Wednesday, March 25, 2015

Filing Taxes Is a Productivity Drain: But I Didn't Know it was this bad

Wow, what a waste of time and money for Americans.
The real problem with the tax code isn't "fairness." It's the monstrous complexity that costs the country a staggering amount of time and money.
The IRS estimates that Americans spend more than 6 billion hours filing returns. And some put the compliance costs at $300 billion.
More than half of Americans must pay someone to figure out their income taxes — even those earning less than $20,000 a year, according to the Government Accountability Office. More than four in 10 pay someone to file the laughably named 1040EZ.

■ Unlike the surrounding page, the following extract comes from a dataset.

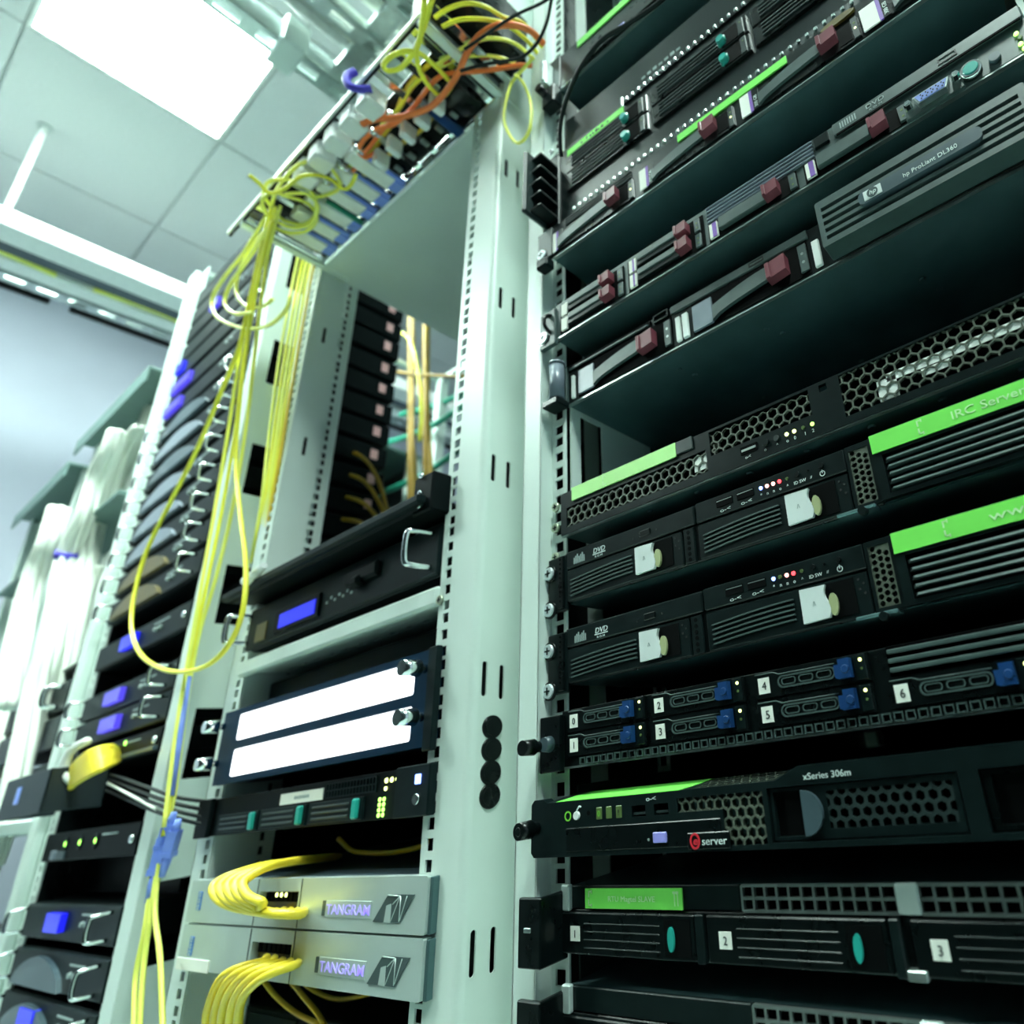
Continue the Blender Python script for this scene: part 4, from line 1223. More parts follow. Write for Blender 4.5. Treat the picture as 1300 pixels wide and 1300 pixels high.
def device(label, z, h, face, arch=None, lcd=None, handles=True, depth=265, knobs=2, name='rack_device'):
    t = Thing(name, label, 'rack device', (XL3, -0.004, z * .001), R3)
    t.box('chassis', 'device_black', 6, 434, 3, depth, 0, h, 1)
    f = t.box('face', face, 4, 436, -3, 3, 0, h, 1.5)
    if arch:
        n = 14
        pts = [(40 + 240 * i / n, 2 + (h - 8) * math.sin(math.pi * i / n) ** .6) for i in range(n + 1)]
        t.part('arched_front', MB().prism(pts, -9, -2), arch, f)
    if lcd:
        a, b, m_ = lcd
        t.box('screen', m_, a, b, -10.5, -2, h * .25, h * .78, .5, f, 'lit blue screen')
    for k in range(knobs):
        t.part('button', MB().cyl((300 + k * 22, -3, h * .5), (300 + k * 22, -7, h * .5), 4, 3.4, 10), 'print_dim', f)
    t.box('button_row', 'print_dim', 286, 352, -3.6, -2.8, h * .72, h * .78, parent=f)
    if handles:
        for x in (400, 4):
            t.part('handle', MB().tube([(x + 8, -3, h * .16), (x + 6, -18, h * .18), (x + 4, -24, h * .26), (x + 4, -24, h * .76), (x + 6, -18, h * .84), (x + 8, -3, h * .86)], 2.6, 8, 3), 'chrome', f, 'chrome bow handle')
    else:
        t.part('rack_screw', MB().cyl((420, -3, h * .5), (420, -7, h * .5), 6, 5, 12), 'chrome', f)
    if h > 30:
        t.box('rear_tag', 'pink_tag', 435, 436, depth - 34, depth - 20, h * .3, h * .8)
    return t


zs = [(1150, 50, 'device_face', None, None, False), (1098, 44, 'device_face', None, None, False), (1046, 44, 'device_face', None, (150, 190, 'lcd_lilac'), False),
      (990, 44, 'device_face', None, None, False), (936, 46, 'device_face', None, (20, 60, 'lcd_blue'), False), (876, 46, 'device_face', None, (30, 130, 'lcd_lilac'), False),
      (822, 44, 'device_face', None, (20, 110, 'lcd_lilac'), False), (766, 44, 'device_face', 'slate_face', None, True), (712, 44, 'device_face', 'lavender_face', None, True),
      (656, 44, 'device_face', 'slate_face', None, True), (598, 44, 'device_face', 'lavender_face', None, True), (540, 44, 'device_face', 'lavender_face', None, True),
      (484, 44, 'device_face', 'lavender_face', None, True), (430, 44, 'device_face', 'gold_face', None, True), (376, 44, 'device_face', 'gold_face', None, True),
      (288, 44, 'device_face', None, (155, 220, 'lcd_blue'), False)]
for k, (z, h, f_, a_, l_, hd) in enumerate(zs):
    nm = pos[k] + ' of the dark devices from the top of the rack behind the yellow cables'
    device(nm, z, h, f_, a_, l_, hd)
device('dark device with a square violet-blue screen, upper of the pair below the yellow loop', 196, 42, 'device_face', None, (145, 222, 'lcd_lilac'), True)
device('dark device with a square violet-blue screen, lower of the pair below the yellow loop', 150, 42, 'device_face', None, (158, 238, 'lcd_lilac'), True)
t = device('dark device with a green light behind the fat yellow cable bundle', 106, 34, 'device_black', None, None, False, knobs=0)
led(t, 290, 26, 'led_green', -5, 4)
t.box('silver_strip', 'slate_face', 210, 430, -8, -2, 2, 8, 1)
t = device('black switch with three green lights under the slate cover', -28, 42, 'device_black', None, None, False, knobs=0)
for k in range(3):
    led(t, 120 + k * 72, 24, 'led_green', -5, 4)
    t.part('port_ring', MB().plate(circ(120 + k * 72, 24, 11, 14), [circ(120 + k * 72, 24, 7, 14)], -5, -3), 'device_face')
t.box('silver_tab', 'lavender_face', 60, 82, -6, -2, 2, 16, 1)
t.box('lower_strip', 'slate_face', 86, 130, -5, -2, 2, 14, 1)
device('uppermost of the three bottom units with chrome handles, with a bright blue screen', -134, 46, 'device_face', None, (150, 220, 'lcd_blue'), True)
device('middle of the three bottom units with chrome handles, arched grey front without a screen', -194, 46, 'device_face', 'slate_face', None, True)
device('lowest of the three bottom units with chrome handles, arched front with a blue screen', -252, 46, 'device_face', 'slate_face', (140, 210, 'lcd_blue'), True)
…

So you take that 6 billion hours and multiply it by the $16 an hour and you have nearly $100 billion that Americans waste doing this process. You add this to those compliance costs of $300 billion and you have $400 billion it takes to file these returns. This doesn't add all the money people waste paying tax preparers and preparing for audits and other nonsense. All of this work for the government to rake in $3 trillion. 
 
This part is especially annoying:
At the other end of the spectrum, those making less than $30,000 accounted for almost half of the tax returns filed, but paid a mere 1.7% of total federal income taxes.

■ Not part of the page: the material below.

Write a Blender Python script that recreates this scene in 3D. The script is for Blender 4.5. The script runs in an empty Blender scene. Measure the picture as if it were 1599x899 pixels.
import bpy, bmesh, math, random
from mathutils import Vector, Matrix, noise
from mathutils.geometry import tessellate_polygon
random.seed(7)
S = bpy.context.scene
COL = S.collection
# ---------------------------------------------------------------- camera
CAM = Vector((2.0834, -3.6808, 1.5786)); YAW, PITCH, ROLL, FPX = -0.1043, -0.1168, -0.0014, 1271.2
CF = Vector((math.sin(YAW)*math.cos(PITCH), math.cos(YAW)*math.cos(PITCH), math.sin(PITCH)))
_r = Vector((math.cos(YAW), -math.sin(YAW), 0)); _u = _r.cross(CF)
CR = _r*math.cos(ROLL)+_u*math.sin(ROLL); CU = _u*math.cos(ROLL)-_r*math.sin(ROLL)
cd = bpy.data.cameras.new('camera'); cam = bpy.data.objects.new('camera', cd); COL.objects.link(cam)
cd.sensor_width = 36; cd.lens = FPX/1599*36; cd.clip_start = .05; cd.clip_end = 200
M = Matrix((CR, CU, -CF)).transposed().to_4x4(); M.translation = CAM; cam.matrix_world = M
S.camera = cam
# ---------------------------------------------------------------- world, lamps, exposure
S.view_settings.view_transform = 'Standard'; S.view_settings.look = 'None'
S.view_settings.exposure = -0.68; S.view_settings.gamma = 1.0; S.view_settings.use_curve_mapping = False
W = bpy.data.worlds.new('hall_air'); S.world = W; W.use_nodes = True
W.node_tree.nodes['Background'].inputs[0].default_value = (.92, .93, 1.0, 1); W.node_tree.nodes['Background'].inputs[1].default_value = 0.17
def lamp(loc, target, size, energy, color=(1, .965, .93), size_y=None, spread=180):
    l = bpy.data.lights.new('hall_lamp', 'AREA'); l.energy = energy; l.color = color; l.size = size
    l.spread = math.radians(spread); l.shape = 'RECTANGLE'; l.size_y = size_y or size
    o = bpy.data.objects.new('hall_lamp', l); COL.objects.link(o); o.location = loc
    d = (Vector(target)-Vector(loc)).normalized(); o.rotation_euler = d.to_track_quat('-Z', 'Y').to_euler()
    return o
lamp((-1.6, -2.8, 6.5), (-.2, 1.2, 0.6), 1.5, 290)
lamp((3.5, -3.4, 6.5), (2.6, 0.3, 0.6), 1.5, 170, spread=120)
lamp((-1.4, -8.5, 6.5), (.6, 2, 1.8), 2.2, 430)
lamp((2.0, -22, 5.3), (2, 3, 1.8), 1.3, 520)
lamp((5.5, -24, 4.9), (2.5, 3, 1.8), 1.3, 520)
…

Why should these people have to even file a tax return if they bring in such a tiny percentage of tax revenue? If it is for Child Tax Credits or something then offer them a different mechanism for collecting this money other than a tax return. Maybe just a check in the mail or a direct deposit. Or even a document that people can send in called a Tax Credit Form. You then use all that enforcement money to prevent fraud when it comes to sending in these Tax Credit Forms.